In our previous article, we described the efforts of Moonbot Studios to raise money to help them create The Golem. A game about a giant golem made by the five guilds of Prague to help fend off Cesare Borgia’s armies and the Golem’s own personal search for a soul. “The story is about the Golem’s experience in life; his awakeing, why he’s a machine of war..and his achieving of his goal,” Bohdon Sayre explained.

This is not Moonbot Studios first foray into gaming. This fall, they will be releasing Diggs Nightcrawler for the PlayStation Wonderbook, and have previously released The Numberlys and The Fantastic Flying Books of Mr. Morris Lessmore for iOS, the latter of which was later turned into an Academy Award winning movie. Making The Golem into a game came naturally for the studio, but originally, the game was going to be a movie.  “[The medium was changed for] no specific reason… it is a lot harder to get a movie off the ground than it is a game…” Sayre said. But all the work for the game would “flesh out what the movie world would be like” and that a movie made after the game may show another character’s point of view.

Diagrams for the Golem (from the Kickstarter Page)
Diagrams for the Golem (from the Kickstarter Page)

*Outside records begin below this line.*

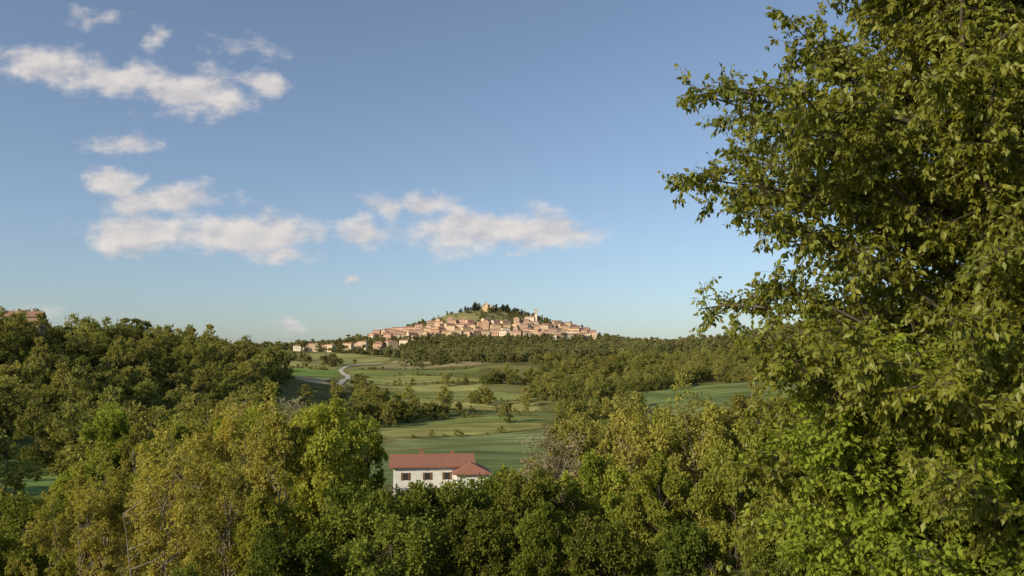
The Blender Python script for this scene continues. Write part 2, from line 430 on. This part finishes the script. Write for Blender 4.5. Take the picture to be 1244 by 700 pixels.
# ------------------------------------------------------------------ buildings
walls = [simple_mat('plaster_%d' % i, c, tuple(v * 0.85 for v in c), 0.3) for i, c in enumerate(
    [(0.66, 0.50, 0.36), (0.64, 0.41, 0.30), (0.76, 0.66, 0.53), (0.58, 0.43, 0.32), (0.76, 0.57, 0.35), (0.50, 0.35, 0.26)])]
roof_far = simple_mat('terracotta_roof', (0.29, 0.155, 0.10), (0.42, 0.25, 0.18), 0.4)
glass_dark = simple_mat('window_dark', (0.04, 0.04, 0.045), rough=0.3)

def box(vs, fs, ms, x0, x1, y0, y1, z0, z1, mi):
    b = len(vs)
    vs += [(x0, y0, z0), (x1, y0, z0), (x1, y1, z0), (x0, y1, z0), (x0, y0, z1), (x1, y0, z1), (x1, y1, z1), (x0, y1, z1)]
    for f in ((0, 3, 2, 1), (4, 5, 6, 7), (0, 1, 5, 4), (1, 2, 6, 5), (2, 3, 7, 6), (3, 0, 4, 7)):
        fs.append(tuple(b + i for i in f)); ms.append(mi)

def gable(vs, fs, ms, w, d, h, rh, o, mi, x0=0, y0=0, hip=0.0, th=0.25, z0=0):
    b = len(vs); W = w / 2 + o; D = d / 2 + o; zs = h - o * rh / (d / 2) + z0; zr = h + rh + z0
    for k in (0, th):
        vs += [(x0 - W, y0 - D, zs + k), (x0 + W, y0 - D, zs + k), (x0 + W, y0 + D, zs + k), (x0 - W, y0 + D, zs + k),
               (x0 - W + hip, y0, zr + k), (x0 + W - hip, y0, zr + k)]
    T = [(6, 7, 11, 10), (8, 9, 10, 11), (7, 8, 11), (9, 6, 10), (0, 4, 5, 1), (2, 5, 4, 3), (1, 5, 2), (3, 4, 0),
         (0, 1, 7, 6), (1, 2, 8, 7), (2, 3, 9, 8), (3, 0, 6, 9)]
    if hip == 0:
        T = [(6, 7, 11, 10), (8, 9, 10, 11), (0, 4, 5, 1), (2, 5, 4, 3), (0, 1, 7, 6), (2, 3, 9, 8),
             (1, 5, 11, 7), (5, 2, 8, 11), (3, 4, 10, 9), (4, 0, 6, 10)]
    for f in T: fs.append(tuple(b + i for i in f)); ms.append(mi)

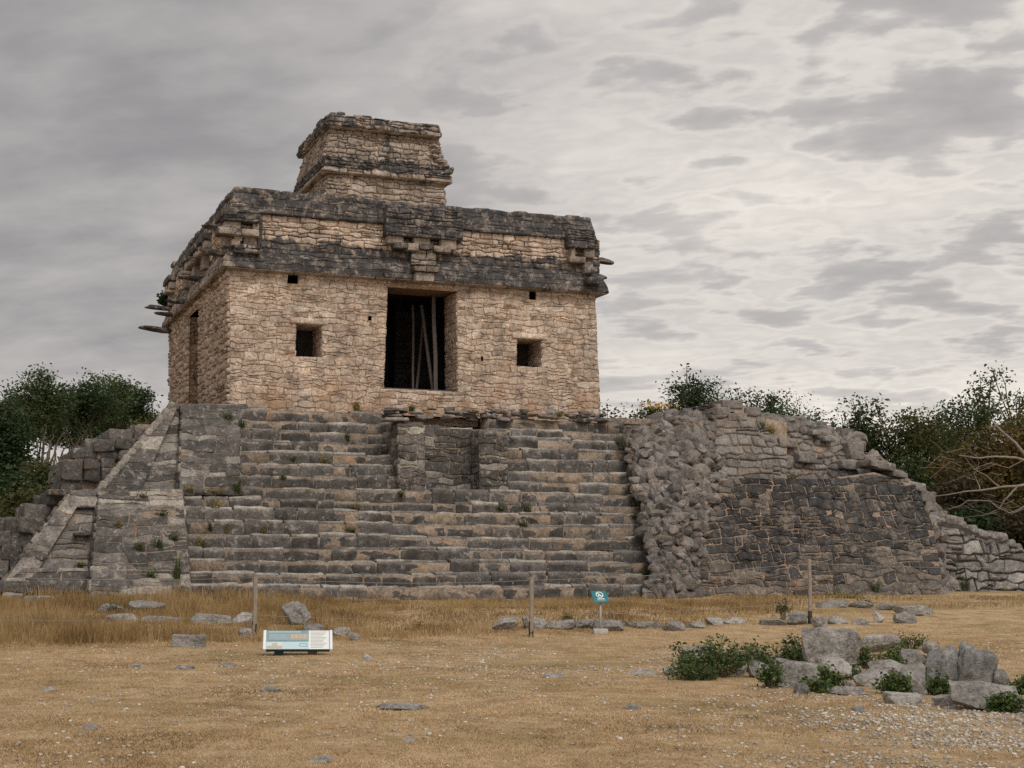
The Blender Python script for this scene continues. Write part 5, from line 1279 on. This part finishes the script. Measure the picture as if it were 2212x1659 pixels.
tree('broadleaf_tree', 'dense dark tree at the far left edge, reaching lowest with foliage', -6, 826, 130, 58, m_dark, 1, group=LT, tips=150, crown=(.05, 1), dens=1.5, clump=.5)
tree('broadleaf_tree', 'leftmost airy tree with a pointed crown beside the dense edge tree', 82, 800, 120, 66, m_mid, 2, group=LT, tips=55, stems=3, crown=(.62, 1), dens=.95)
tree('broadleaf_tree', 'airy multi-stemmed tree with pale thin trunks showing left of the temple', 168, 812, 150, 68, m_dark, 3, group=LT, tips=62, stems=5, crown=(.72, 1), dens=1.0)
tree('broadleaf_tree', 'rounded tree between the multi-stemmed one and the temple corner', 222, 806, 110, 72, m_mid, 4, group=LT, tips=50, stems=4, crown=(.68, 1), dens=1.0)
tree('broadleaf_tree', 'sparse tree closest to the shrine on its left', 282, 822, 100, 74, m_dark, 5, group=LT, tips=50, stems=3, crown=(.58, 1), dens=.85)
tree('broadleaf_tree', 'low bright green tree behind the temple corner at left', 318, 872, 60, 64, m_olive, 6, group=LT, tips=40, crown=(.3, 1))
for px, yt, w, D_, mt, sd_, lb in ((40, 822, 110, 72, m_dark, 41, 'dark tree filling in between the edge tree and the pointed crown'), (126, 822, 110, 76, m_dark, 42, 'dark tree behind the pointed crown at left'), (256, 818, 110, 80, m_dark, 43, 'dark far tree behind the two airy trees nearest the shrine'), (190, 826, 100, 80, m_mid, 44, 'green far tree behind the multi-stemmed one')):
    tree('broadleaf_tree', lb, px, yt, w, D_, mt, sd_, group=LT, tips=70, stems=3, crown=(.6, 1), dens=1.0)
UB = 'undergrowth bushes beside the temple'
for k, (px, yt, w, D, mt, lb) in enumerate(((14, 1000, 170, 50, m_dark, 'dark bush in the undergrowth at the left picture edge'), (96, 985, 110, 56, m_olive, 'olive bush in the undergrowth below the airy left trees'),
    (150, 1015, 90, 54, m_dark, 'dark bush directly behind the stepped left side stones'), (215, 980, 120, 62, m_olive, 'bush behind the left stepped stones under the rounded tree'), (50, 1060, 90, 48, m_olive, 'low olive bush just above the lower left stepped stones'),
    (1900, 1010, 150, 56, m_brown, 'brownish bush behind the broken upper wall at right'), (1985, 960, 170, 58, m_mid, 'green bush right of the broken upper wall'), (2080, 1000, 190, 52, m_brown, 'brownish bush behind the bare pale branches'),
    (2190, 960, 190, 54, m_dark, 'dark bush at the right picture edge behind the bare branches'), (2130, 1090, 200, 50, m_dark, 'dark low bush above the dry-stone wall'), (2240, 1080, 160, 48, m_brown, 'brown low bush at the right picture edge'), (2010, 1060, 120, 60, m_dark, 'dark low bush behind the rubble slope'))):
    tree('undergrowth_bush', lb, px, yt, w, D, mt, 60 + k, group=UB, tips=80, crown=(.02, 1), dens=1.4, clump=.4, lsz=.15, cat='bush', stems=3)
tree('broadleaf_tree', 'small tree just off the right corner of the shrine', 1322, 846, 60, 62, m_mid, 11, group=RT, tips=36, crown=(.3, 1), dens=.9)
tree('broadleaf_tree', 'low spreading tree behind the yellow flowers', 1388, 850, 76, 60, m_mid, 12, group=RT, tips=44, crown=(.3, 1))
tree('broadleaf_tree', 'tallest round-crowned tree behind the broken upper wall', 1496, 778, 132, 66, m_dark, 13, group=RT, tips=80, crown=(.5, 1), dens=.95)
tree('broadleaf_tree', 'dense low tree right of the tallest round-crowned one', 1612, 818, 120, 66, m_dark, 14, group=RT, tips=70, crown=(.4, 1), dens=1.2)
tree('broadleaf_tree', 'thin airy tree with small leaves in the gap above the rubble', 1712, 826, 112, 70, m_mid, 15, group=RT, tips=60, crown=(.45, 1), dens=.55, lsz=.13, stems=2)
tree('broadleaf_tree', 'small sparse tree at the low point of the tree line', 1806, 880, 80, 66, m_olive, 16, group=RT, tips=36, crown=(.4, 1), dens=.6)
tree('broadleaf_tree', 'dark ragged tree at the left end of the right-hand thicket', 1866, 838, 84, 60, m_dark, 17, group=RT, tips=55, crown=(.3, 1), dens=.9)
tree('broadleaf_tree', 'wide brownish-green tree in the middle of the right-hand thicket', 1962, 822, 180, 60, m_olive, 18, group=RT, tips=130, crown=(.2, 1), dens=1.1)
tree('broadleaf_tree', 'green tree behind the wide one in the right-hand thicket', 2040, 845, 120, 66, m_mid, 19, group=RT, tips=80, crown=(.2, 1), dens=1.1)
tree('broadleaf_tree', 'tall tree with loose leafy sprigs rising above the right thicket', 2160, 782, 220, 58, m_mid, 20, group=RT, tips=55, crown=(.55, 1), dens=.7, clump=.3)
tree('broadleaf_tree', 'rust-tinged tree in front of the tall sprigs at the right edge', 2138, 868, 220, 54, m_rust, 21, group=RT, tips=140, crown=(.15, .97), dens=1.2)
tree('broadleaf_tree', 'rust-tinged tree cut by the right picture edge', 2248, 850, 150, 50, m_rust, 22, group=RT, tips=90, crown=(.15, 1), dens=1.1)
for px, yt, w, D_, mt, sd_, lb in ((1556, 820, 90, 72, m_mid, 31, 'green tree filling in behind the tallest round-crowned one'), (1664, 822, 84, 74, m_dark, 32, 'dark tree between the dense low tree and the thin airy one'), (1762, 862, 90, 74, m_mid, 33, 'low green tree right of the thin airy one'), (1832, 866, 84, 72, m_dark, 34, 'low dark tree joining the thicket on its left side'), (2066, 846, 120, 70, m_dark, 35, 'dark tree rising behind the middle of the right thicket'), (1448, 850, 70, 70, m_dark, 36, 'dark low tree left of the tallest round-crowned one')):
    tree('broadleaf_tree', lb, px, yt, w, D_, mt, sd_, group=RT, tips=60, crown=(.3, 1), dens=1.0)
shrub('flower_bush', 'bush with yellow-orange flowers on the terrace right of the shrine', 1420, 905, 80, 36, 26, 16, m_weed, 'bush', p=to_world(LP(1420, 908, 8.0)), lsz=.12)
_fb = bpy.data.objects['flower_bush']; mb = MB(); r_ = np.random.default_rng(4); P = np.column_stack([r_.normal(size=70) * .3, r_.normal(size=70) * .3, .3 + .25 * r_.random(70)]); V, Fq = leaf_quads(P, .11, r_, 0, .9); mb.add(V, Fq, 0, np.repeat(r_.random(70), 4)); mb.build('blossoms', [m_flower], _fb, smooth=False)
# bare tree with pale limbs at the right edge
D = 47.0
def at(px, py, d=D): r = ray(px, py); return CAM + r * (d / r[1])
bt0 = at(2330, 1170); bt0[2] = float(ground_h(bt0[0], bt0[1])); bt = empty('bare_tree', tuple(bt0)); tag(bt, 'leafless tree stretching pale crooked branches in from the right edge', 'tree')
mb = MB()
def limb(pts, r0, r1, dj=0.0, seed=0):
    P = np.array([at(x, y, D + d) for x, y, d in pts]) - bt0; t = np.linspace(0, len(P) - 1, (len(P) - 1) * 5 + 1); i = np.minimum(t.astype(int), len(P) - 2); f = (t - i)[:, None]
    C2 = P[i] * (1 - f) + P[i + 1] * f + vnoise3(t[:, None] * np.array([.9, 1.1, .7]) + seed, 1, seed, 2) * .06; tube(mb, C2, np.linspace(r0, r1, len(C2)) * .68, 6, cap=False)
limb([(2330, 1190, 0), (2310, 1060, 0), (2260, 1010, 0), (2218, 995, -.3), (2205, 970, -.4), (2170, 938, -.2), (2140, 905, .3)], .16, .03, seed=1)
limb([(2218, 995, -.3), (2170, 985, -.6), (2120, 990, -1), (2070, 982, -1.2)], .07, .02, seed=2)
limb([(2300, 1055, 0), (2215, 1045, -.5), (2160, 1052, -1), (2090, 1062, -1.3), (2010, 1072, -1.5)], .085, .015, seed=3)
limb([(2260, 1040, .2), (2200, 1050, 0), (2170, 1080, -.2), (2160, 1100, -.3)], .06, .02, seed=4)
limb([(2160, 1052, -1), (2130, 1030, -1), (2100, 1010, -1.2), (2082, 985, -1.4)], .035, .01, seed=5)
limb([(2290, 1070, 0), (2230, 1085, .2), (2180, 1110, .2), (2140, 1085, 0), (2090, 1082, -.4), (2050, 1100, -.6)], .055, .015, seed=6)
limb([(2280, 1000, .2), (2225, 985, .3), (2180, 1010, .4), (2130, 1000, .2)], .04, .012, seed=7)
limb([(2120, 1062, -1.1), (2112, 1040, -1), (2105, 1025, -1), (2116, 1000, -1)], .03, .008, seed=8)
for k in range(24):
    x, y = random.uniform(2040, 2220), random.uniform(960, 1110); limb([(x, y, random.uniform(-1.5, 1)), (x - random.uniform(20, 50), y + random.uniform(-25, 20), random.uniform(-1.5, 1)), (x - random.uniform(50, 90), y + random.uniform(-35, 30), random.uniform(-1.5, 1))], .014, .005, seed=20 + k)
mb.build('branches', [M['pale_bark']], bt)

Earlier this week, I was able to sit down with Sara Hebert and Bohdon Sayre of Moonbot Studios and pick their brains for a bit, with questions such as “Why would the studio turn to Kickstarter?” Sayre said that it was a combination of different factors: “We don’t have to wait or slow down the process or meet the approval of a specific client; we can get it as fast as we can to make it the best game quickly.” The game offers all sorts of mechanics. There’s the obvious RPG element, a sandbox element, and even some decision making (such as when the Golem has to decide whether to attack a mock army, ignore them, or attack innocent civilians). All these different play types help tell the story, Sayre explained. For example, part of the game is teaching the Golem how to walk. It sounds odd in context, but Sayre said that it was part of getting the player into the mind of the Golem as much as possible. “We want to give player full control of the Golem; to approach (a situation) with aggression or quietly. These things are what matter and by giving player control they are living as the Golem and understand the world around them.”

As of press time, the Kickstarter has over $91,000 dollars in it with 66 hours to go. Rewards for chipping in range from access to the production blog and a copy of the game all the way up to a trip to their Shreveport studio and induction into the game as a statue in the town. Moonbot will also be present at SXSW, collecting donations, selling backer spots and rewards, and showing off their giant cardboard Golem (it moves).